Vancouver looks to ‘uplift’ Downtown Eastside, replace all SRO buildings

Vancouver is looking at an “ambitious” plan that would essentially replace all SRO buildings and suites within the city, including the Downtown Eastside, Coun. Rebecca Bligh says.

Speaking to CityNews Thursday, Bligh said she is tabling a motion called “Uplifting the Downtown Eastside and Building Inclusive Communities for All Residents” that would direct city staff to strategically look at the housing crisis and the need for increasing supportive and social housing units in the city.

“[It recognizes] the deepest need currently exists in the Downtown Eastside, and would look at what we can do from a place of zoning and also connecting housing outcomes to local economic development and health services,” Bligh explained.

Bligh says the motion connects the concurrent needs of needing to rehabilitate and protect the city’s nearly 150 SRO buildings, privately and publicly owned.

“Right now, the way the zoning is currently stated [for the Downtown Eastside], it really does limit the ability for these new development projects and essentially new shelter, supportive, and social housing units to be built,” she explained.

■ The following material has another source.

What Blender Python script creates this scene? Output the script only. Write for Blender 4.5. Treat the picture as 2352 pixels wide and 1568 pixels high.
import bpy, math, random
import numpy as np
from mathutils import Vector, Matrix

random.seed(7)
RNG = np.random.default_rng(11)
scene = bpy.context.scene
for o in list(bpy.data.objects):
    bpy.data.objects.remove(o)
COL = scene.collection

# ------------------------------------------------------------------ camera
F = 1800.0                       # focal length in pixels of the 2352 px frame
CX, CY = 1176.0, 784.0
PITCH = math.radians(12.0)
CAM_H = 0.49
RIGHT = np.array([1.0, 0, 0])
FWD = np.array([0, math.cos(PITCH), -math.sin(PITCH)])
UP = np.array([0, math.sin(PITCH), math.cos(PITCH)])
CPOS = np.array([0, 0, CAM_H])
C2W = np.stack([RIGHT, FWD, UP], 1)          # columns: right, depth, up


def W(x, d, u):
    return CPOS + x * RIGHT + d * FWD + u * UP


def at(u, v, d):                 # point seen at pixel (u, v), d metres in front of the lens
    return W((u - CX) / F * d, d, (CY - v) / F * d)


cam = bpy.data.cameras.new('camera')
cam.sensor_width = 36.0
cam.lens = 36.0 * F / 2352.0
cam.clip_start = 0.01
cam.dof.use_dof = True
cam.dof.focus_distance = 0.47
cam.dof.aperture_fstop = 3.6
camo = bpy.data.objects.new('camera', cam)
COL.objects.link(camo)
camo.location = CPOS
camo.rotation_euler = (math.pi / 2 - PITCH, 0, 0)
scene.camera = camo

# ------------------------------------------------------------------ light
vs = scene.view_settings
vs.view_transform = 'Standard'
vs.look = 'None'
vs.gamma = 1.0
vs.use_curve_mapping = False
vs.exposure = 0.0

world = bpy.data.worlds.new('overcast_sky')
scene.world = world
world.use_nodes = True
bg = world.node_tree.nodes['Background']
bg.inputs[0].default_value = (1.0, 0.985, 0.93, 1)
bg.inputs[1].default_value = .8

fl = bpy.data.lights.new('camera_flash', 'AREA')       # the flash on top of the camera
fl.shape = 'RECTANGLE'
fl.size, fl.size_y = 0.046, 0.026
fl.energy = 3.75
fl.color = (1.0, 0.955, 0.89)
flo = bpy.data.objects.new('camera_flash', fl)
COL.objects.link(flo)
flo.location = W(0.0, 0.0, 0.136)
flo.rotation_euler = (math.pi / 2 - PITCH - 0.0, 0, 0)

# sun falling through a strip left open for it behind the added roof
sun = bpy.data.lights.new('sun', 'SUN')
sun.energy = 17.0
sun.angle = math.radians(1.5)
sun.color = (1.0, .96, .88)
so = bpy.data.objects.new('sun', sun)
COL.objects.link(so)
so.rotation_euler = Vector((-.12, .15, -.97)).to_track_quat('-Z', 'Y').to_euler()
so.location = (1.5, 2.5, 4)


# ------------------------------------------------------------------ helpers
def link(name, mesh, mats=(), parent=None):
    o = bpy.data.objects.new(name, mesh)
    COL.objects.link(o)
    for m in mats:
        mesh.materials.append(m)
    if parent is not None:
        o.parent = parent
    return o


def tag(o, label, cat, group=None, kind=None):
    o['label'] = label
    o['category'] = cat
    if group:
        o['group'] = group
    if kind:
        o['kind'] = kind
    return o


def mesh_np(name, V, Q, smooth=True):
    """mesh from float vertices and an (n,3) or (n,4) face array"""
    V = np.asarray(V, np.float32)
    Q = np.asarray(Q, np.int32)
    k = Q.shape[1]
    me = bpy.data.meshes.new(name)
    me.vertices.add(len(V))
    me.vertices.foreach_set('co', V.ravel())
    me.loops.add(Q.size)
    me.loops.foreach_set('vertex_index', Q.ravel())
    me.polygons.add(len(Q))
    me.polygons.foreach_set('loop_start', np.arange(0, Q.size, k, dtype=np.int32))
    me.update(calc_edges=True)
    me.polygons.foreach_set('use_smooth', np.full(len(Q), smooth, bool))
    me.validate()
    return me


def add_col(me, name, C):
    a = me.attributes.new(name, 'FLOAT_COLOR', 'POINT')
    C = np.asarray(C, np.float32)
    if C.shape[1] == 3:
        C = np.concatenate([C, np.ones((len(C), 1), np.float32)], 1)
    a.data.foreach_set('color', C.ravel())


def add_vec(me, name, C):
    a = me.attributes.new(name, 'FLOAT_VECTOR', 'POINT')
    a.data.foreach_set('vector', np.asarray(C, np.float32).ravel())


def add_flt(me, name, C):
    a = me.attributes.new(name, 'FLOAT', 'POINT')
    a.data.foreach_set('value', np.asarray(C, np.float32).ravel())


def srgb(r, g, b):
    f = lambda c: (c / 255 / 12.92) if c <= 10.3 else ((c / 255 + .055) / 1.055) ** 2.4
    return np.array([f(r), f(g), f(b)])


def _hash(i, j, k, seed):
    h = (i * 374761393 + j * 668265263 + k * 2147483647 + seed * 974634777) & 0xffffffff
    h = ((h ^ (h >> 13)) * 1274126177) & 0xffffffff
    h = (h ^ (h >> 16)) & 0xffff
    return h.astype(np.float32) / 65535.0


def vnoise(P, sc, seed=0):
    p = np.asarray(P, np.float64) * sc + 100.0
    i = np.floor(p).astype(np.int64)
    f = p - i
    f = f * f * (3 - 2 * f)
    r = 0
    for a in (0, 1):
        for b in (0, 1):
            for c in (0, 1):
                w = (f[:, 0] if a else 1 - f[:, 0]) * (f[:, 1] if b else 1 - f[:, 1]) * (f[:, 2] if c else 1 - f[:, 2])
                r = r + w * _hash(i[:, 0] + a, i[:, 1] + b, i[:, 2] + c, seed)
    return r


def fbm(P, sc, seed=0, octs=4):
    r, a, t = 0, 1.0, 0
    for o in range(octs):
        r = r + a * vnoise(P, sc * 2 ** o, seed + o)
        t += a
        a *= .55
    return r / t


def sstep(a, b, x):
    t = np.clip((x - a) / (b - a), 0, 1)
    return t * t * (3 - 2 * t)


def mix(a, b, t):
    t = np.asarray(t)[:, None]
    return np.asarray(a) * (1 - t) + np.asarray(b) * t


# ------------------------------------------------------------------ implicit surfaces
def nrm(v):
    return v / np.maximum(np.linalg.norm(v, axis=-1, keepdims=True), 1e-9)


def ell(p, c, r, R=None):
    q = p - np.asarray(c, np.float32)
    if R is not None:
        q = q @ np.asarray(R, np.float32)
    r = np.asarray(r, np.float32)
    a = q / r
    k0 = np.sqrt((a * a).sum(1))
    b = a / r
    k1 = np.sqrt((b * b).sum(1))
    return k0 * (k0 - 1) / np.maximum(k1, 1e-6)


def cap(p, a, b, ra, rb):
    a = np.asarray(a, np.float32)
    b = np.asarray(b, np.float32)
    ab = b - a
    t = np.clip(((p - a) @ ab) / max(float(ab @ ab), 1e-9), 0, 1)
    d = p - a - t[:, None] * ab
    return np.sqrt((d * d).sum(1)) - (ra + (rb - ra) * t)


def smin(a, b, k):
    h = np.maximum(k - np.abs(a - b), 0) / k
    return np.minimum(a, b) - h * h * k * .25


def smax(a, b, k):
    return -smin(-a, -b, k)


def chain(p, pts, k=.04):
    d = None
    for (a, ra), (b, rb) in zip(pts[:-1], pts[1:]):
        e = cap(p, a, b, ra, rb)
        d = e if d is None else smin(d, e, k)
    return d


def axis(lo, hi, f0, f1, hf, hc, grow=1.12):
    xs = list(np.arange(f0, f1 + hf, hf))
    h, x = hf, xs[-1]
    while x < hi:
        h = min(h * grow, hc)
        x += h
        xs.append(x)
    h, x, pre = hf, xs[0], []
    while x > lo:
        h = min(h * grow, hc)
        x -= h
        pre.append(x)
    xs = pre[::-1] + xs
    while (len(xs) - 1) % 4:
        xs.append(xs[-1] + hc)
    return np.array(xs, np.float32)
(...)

“The motion is looking to leverage the city’s role and make sure that we are creating a holistic plan so that people can live in these communities, they can shop in these communities, and they can work in these communities at any income level.”

Bligh says the city also needs to make moves to ensure existing SRO units are livable and safe for the people who need them.

“At the same time, we have private stock that also is aging considerably. And those land owners could leverage, with the support of the federal government, what’s called the RAP funding program which basically [provides] forgivable loans to private developers to rehabilitate and renovate … units without driving up the cost of the rent. They’re forgivable loans but it has baked-in conditions that require rents to stay the same, despite improvements,” she explained.

Bligh says that at the current rate of development and redevelopment in the city, it would take over 100 years to replace the current SRO housing stock.

“If we don’t go aggressively at replacing this dependence on shelter-rate units with dignified self-contained units, we are going to see our homelessness crisis worsen dramatically over the next couple of decades.”

While Bligh reaffirms that it is an “ambitious” plan, she notes that there are nonprofits and community organizations in the DTES that work “every single day to make life as best as they possibly can be while folks are really struggling.”

“There’s an opportunity for the city to play an even greater role in helping those organizations and other partnerships bring out the absolute best that we know can happen in the Downtown Eastside.”

The motion would also ask that Mayor Ken Sim send a letter to BC Housing and the Canada Mortgage and Housing Corporation requesting a partnership to enact the program.

It would also ask that the mayor write to the province, requesting a greater supply of shelter spaces and supportive housing units across the Metro Vancouver region to stabilize and better support people in their home communities.